*GOAL OF THE EXERCISE*.
Repeat all of the material exactly as given.

*DATASET EXTRACT*.
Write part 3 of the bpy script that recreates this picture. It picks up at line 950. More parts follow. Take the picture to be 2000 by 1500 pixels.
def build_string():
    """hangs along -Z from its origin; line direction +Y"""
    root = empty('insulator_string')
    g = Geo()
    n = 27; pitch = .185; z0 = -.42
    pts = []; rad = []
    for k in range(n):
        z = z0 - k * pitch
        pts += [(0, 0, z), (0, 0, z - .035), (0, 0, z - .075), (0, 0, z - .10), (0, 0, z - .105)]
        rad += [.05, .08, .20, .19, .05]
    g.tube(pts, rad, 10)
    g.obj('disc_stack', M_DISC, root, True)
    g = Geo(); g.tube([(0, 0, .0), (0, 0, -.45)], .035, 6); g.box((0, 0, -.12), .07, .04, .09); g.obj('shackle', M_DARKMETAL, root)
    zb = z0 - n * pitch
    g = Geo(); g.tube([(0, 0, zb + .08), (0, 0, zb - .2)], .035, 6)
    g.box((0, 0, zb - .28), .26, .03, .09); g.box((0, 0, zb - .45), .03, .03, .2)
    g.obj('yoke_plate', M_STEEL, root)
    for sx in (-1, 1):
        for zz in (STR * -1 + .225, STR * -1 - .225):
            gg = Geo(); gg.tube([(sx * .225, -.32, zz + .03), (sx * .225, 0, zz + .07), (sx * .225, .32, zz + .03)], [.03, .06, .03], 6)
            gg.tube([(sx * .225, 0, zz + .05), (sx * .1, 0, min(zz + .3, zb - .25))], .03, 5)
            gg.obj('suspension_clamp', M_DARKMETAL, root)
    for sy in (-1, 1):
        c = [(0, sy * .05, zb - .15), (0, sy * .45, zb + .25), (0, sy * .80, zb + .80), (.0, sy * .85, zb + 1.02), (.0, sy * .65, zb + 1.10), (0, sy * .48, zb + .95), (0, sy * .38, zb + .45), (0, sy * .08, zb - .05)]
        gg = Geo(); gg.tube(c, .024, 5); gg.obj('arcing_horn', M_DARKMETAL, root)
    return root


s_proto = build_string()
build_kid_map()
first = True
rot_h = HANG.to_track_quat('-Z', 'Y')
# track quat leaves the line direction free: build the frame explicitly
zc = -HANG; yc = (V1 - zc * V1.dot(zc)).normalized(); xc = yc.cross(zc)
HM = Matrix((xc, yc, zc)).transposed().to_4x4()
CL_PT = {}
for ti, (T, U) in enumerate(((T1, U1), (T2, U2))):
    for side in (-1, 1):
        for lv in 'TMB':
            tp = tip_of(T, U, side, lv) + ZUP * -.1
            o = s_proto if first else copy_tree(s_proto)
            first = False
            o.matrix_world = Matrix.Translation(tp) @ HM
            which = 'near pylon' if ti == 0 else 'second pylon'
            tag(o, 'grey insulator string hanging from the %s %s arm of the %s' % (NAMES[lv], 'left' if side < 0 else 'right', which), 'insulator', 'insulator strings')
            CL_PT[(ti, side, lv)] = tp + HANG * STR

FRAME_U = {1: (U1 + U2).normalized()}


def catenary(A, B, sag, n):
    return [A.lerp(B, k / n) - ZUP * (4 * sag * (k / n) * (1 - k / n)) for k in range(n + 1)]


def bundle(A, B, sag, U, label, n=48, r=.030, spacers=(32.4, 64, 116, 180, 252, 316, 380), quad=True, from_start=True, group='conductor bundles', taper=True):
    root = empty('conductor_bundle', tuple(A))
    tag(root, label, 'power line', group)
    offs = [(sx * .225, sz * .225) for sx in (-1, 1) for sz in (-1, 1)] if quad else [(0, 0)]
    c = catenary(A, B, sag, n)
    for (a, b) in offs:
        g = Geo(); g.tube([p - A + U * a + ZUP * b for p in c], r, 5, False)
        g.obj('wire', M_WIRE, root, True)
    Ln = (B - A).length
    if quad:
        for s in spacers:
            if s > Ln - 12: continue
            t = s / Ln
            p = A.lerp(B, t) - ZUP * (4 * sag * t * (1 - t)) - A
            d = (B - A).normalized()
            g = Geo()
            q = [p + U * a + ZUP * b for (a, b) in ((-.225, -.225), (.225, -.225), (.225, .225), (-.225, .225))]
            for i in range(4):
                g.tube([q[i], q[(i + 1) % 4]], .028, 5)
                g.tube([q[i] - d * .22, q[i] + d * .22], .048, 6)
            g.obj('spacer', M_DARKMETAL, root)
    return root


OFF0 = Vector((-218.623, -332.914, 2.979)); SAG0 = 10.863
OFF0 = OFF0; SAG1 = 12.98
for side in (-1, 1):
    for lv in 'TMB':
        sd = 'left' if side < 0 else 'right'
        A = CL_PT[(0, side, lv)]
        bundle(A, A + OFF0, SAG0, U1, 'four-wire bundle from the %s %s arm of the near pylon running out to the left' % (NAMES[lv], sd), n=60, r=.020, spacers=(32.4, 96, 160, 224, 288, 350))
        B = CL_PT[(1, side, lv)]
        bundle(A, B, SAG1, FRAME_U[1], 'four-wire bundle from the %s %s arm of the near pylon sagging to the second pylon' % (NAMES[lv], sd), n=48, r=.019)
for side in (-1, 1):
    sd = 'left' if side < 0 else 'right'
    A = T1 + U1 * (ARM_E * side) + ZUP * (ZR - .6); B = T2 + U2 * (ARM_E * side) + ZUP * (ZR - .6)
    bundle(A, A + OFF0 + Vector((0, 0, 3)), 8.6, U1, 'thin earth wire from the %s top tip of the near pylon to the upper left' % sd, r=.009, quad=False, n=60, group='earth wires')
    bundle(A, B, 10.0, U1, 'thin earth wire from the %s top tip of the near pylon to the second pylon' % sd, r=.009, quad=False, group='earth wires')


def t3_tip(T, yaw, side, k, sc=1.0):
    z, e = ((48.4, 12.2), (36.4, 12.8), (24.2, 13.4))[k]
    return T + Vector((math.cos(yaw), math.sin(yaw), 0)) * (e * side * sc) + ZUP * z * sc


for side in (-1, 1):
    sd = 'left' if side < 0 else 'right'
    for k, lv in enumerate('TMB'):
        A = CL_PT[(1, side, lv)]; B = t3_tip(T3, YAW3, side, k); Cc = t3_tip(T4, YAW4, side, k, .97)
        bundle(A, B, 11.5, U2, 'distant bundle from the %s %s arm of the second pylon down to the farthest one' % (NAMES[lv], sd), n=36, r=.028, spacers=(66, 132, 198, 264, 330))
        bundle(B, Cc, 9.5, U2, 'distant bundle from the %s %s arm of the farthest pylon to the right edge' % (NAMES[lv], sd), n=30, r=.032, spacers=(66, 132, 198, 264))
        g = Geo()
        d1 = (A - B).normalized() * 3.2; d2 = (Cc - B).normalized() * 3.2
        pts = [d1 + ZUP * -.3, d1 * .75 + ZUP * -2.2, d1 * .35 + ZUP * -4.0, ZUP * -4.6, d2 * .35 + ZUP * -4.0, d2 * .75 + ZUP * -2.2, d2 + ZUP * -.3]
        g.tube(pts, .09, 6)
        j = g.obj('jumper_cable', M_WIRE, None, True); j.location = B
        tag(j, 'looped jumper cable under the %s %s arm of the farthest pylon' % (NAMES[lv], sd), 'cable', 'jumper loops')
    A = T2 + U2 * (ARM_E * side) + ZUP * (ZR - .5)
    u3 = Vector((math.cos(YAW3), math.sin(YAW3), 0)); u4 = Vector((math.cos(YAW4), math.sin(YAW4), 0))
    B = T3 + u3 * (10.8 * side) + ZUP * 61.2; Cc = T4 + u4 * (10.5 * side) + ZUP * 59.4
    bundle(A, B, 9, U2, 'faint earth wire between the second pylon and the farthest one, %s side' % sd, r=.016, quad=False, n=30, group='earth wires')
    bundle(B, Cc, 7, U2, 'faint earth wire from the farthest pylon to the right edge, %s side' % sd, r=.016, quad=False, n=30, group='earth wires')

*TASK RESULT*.
Write part 3 of the bpy script that recreates this picture. It picks up at line 950. More parts follow. Take the picture to be 2000 by 1500 pixels.
def build_string():
    """hangs along -Z from its origin; line direction +Y"""
    root = empty('insulator_string')
    g = Geo()
    n = 27; pitch = .185; z0 = -.42
    pts = []; rad = []
    for k in range(n):
        z = z0 - k * pitch
        pts += [(0, 0, z), (0, 0, z - .035), (0, 0, z - .075), (0, 0, z - .10), (0, 0, z - .105)]
        rad += [.05, .08, .20, .19, .05]
    g.tube(pts, rad, 10)
    g.obj('disc_stack', M_DISC, root, True)
    g = Geo(); g.tube([(0, 0, .0), (0, 0, -.45)], .035, 6); g.box((0, 0, -.12), .07, .04, .09); g.obj('shackle', M_DARKMETAL, root)
    zb = z0 - n * pitch
    g = Geo(); g.tube([(0, 0, zb + .08), (0, 0, zb - .2)], .035, 6)
    g.box((0, 0, zb - .28), .26, .03, .09); g.box((0, 0, zb - .45), .03, .03, .2)
    g.obj('yoke_plate', M_STEEL, root)
    for sx in (-1, 1):
        for zz in (STR * -1 + .225, STR * -1 - .225):
            gg = Geo(); gg.tube([(sx * .225, -.32, zz + .03), (sx * .225, 0, zz + .07), (sx * .225, .32, zz + .03)], [.03, .06, .03], 6)
            gg.tube([(sx * .225, 0, zz + .05), (sx * .1, 0, min(zz + .3, zb - .25))], .03, 5)
            gg.obj('suspension_clamp', M_DARKMETAL, root)
    for sy in (-1, 1):
        c = [(0, sy * .05, zb - .15), (0, sy * .45, zb + .25), (0, sy * .80, zb + .80), (.0, sy * .85, zb + 1.02), (.0, sy * .65, zb + 1.10), (0, sy * .48, zb + .95), (0, sy * .38, zb + .45), (0, sy * .08, zb - .05)]
        gg = Geo(); gg.tube(c, .024, 5); gg.obj('arcing_horn', M_DARKMETAL, root)
    return root


s_proto = build_string()
build_kid_map()
first = True
rot_h = HANG.to_track_quat('-Z', 'Y')
# track quat leaves the line direction free: build the frame explicitly
zc = -HANG; yc = (V1 - zc * V1.dot(zc)).normalized(); xc = yc.cross(zc)
HM = Matrix((xc, yc, zc)).transposed().to_4x4()
CL_PT = {}
for ti, (T, U) in enumerate(((T1, U1), (T2, U2))):
    for side in (-1, 1):
        for lv in 'TMB':
            tp = tip_of(T, U, side, lv) + ZUP * -.1
            o = s_proto if first else copy_tree(s_proto)
            first = False
            o.matrix_world = Matrix.Translation(tp) @ HM
            which = 'near pylon' if ti == 0 else 'second pylon'
            tag(o, 'grey insulator string hanging from the %s %s arm of the %s' % (NAMES[lv], 'left' if side < 0 else 'right', which), 'insulator', 'insulator strings')
            CL_PT[(ti, side, lv)] = tp + HANG * STR

FRAME_U = {1: (U1 + U2).normalized()}


def catenary(A, B, sag, n):
    return [A.lerp(B, k / n) - ZUP * (4 * sag * (k / n) * (1 - k / n)) for k in range(n + 1)]


def bundle(A, B, sag, U, label, n=48, r=.030, spacers=(32.4, 64, 116, 180, 252, 316, 380), quad=True, from_start=True, group='conductor bundles', taper=True):
    root = empty('conductor_bundle', tuple(A))
    tag(root, label, 'power line', group)
    offs = [(sx * .225, sz * .225) for sx in (-1, 1) for sz in (-1, 1)] if quad else [(0, 0)]
    c = catenary(A, B, sag, n)
    for (a, b) in offs:
        g = Geo(); g.tube([p - A + U * a + ZUP * b for p in c], r, 5, False)
        g.obj('wire', M_WIRE, root, True)
    Ln = (B - A).length
    if quad:
        for s in spacers:
            if s > Ln - 12: continue
            t = s / Ln
            p = A.lerp(B, t) - ZUP * (4 * sag * t * (1 - t)) - A
            d = (B - A).normalized()
            g = Geo()
            q = [p + U * a + ZUP * b for (a, b) in ((-.225, -.225), (.225, -.225), (.225, .225), (-.225, .225))]
            for i in range(4):
                g.tube([q[i], q[(i + 1) % 4]], .028, 5)
                g.tube([q[i] - d * .22, q[i] + d * .22], .048, 6)
            g.obj('spacer', M_DARKMETAL, root)
    return root


OFF0 = Vector((-218.623, -332.914, 2.979)); SAG0 = 10.863
OFF0 = OFF0; SAG1 = 12.98
for side in (-1, 1):
    for lv in 'TMB':
        sd = 'left' if side < 0 else 'right'
        A = CL_PT[(0, side, lv)]
        bundle(A, A + OFF0, SAG0, U1, 'four-wire bundle from the %s %s arm of the near pylon running out to the left' % (NAMES[lv], sd), n=60, r=.020, spacers=(32.4, 96, 160, 224, 288, 350))
        B = CL_PT[(1, side, lv)]
        bundle(A, B, SAG1, FRAME_U[1], 'four-wire bundle from the %s %s arm of the near pylon sagging to the second pylon' % (NAMES[lv], sd), n=48, r=.019)
for side in (-1, 1):
    sd = 'left' if side < 0 else 'right'
    A = T1 + U1 * (ARM_E * side) + ZUP * (ZR - .6); B = T2 + U2 * (ARM_E * side) + ZUP * (ZR - .6)
    bundle(A, A + OFF0 + Vector((0, 0, 3)), 8.6, U1, 'thin earth wire from the %s top tip of the near pylon to the upper left' % sd, r=.009, quad=False, n=60, group='earth wires')
    bundle(A, B, 10.0, U1, 'thin earth wire from the %s top tip of the near pylon to the second pylon' % sd, r=.009, quad=False, group='earth wires')


def t3_tip(T, yaw, side, k, sc=1.0):
    z, e = ((48.4, 12.2), (36.4, 12.8), (24.2, 13.4))[k]
    return T + Vector((math.cos(yaw), math.sin(yaw), 0)) * (e * side * sc) + ZUP * z * sc


for side in (-1, 1):
    sd = 'left' if side < 0 else 'right'
    for k, lv in enumerate('TMB'):
        A = CL_PT[(1, side, lv)]; B = t3_tip(T3, YAW3, side, k); Cc = t3_tip(T4, YAW4, side, k, .97)
        bundle(A, B, 11.5, U2, 'distant bundle from the %s %s arm of the second pylon down to the farthest one' % (NAMES[lv], sd), n=36, r=.028, spacers=(66, 132, 198, 264, 330))
        bundle(B, Cc, 9.5, U2, 'distant bundle from the %s %s arm of the farthest pylon to the right edge' % (NAMES[lv], sd), n=30, r=.032, spacers=(66, 132, 198, 264))
        g = Geo()
        d1 = (A - B).normalized() * 3.2; d2 = (Cc - B).normalized() * 3.2
        pts = [d1 + ZUP * -.3, d1 * .75 + ZUP * -2.2, d1 * .35 + ZUP * -4.0, ZUP * -4.6, d2 * .35 + ZUP * -4.0, d2 * .75 + ZUP * -2.2, d2 + ZUP * -.3]
        g.tube(pts, .09, 6)
        j = g.obj('jumper_cable', M_WIRE, None, True); j.location = B
        tag(j, 'looped jumper cable under the %s %s arm of the farthest pylon' % (NAMES[lv], sd), 'cable', 'jumper loops')
    A = T2 + U2 * (ARM_E * side) + ZUP * (ZR - .5)
    u3 = Vector((math.cos(YAW3), math.sin(YAW3), 0)); u4 = Vector((math.cos(YAW4), math.sin(YAW4), 0))
    B = T3 + u3 * (10.8 * side) + ZUP * 61.2; Cc = T4 + u4 * (10.5 * side) + ZUP * 59.4
    bundle(A, B, 9, U2, 'faint earth wire between the second pylon and the farthest one, %s side' % sd, r=.016, quad=False, n=30, group='earth wires')
    bundle(B, Cc, 7, U2, 'faint earth wire from the farthest pylon to the right edge, %s side' % sd, r=.016, quad=False, n=30, group='earth wires')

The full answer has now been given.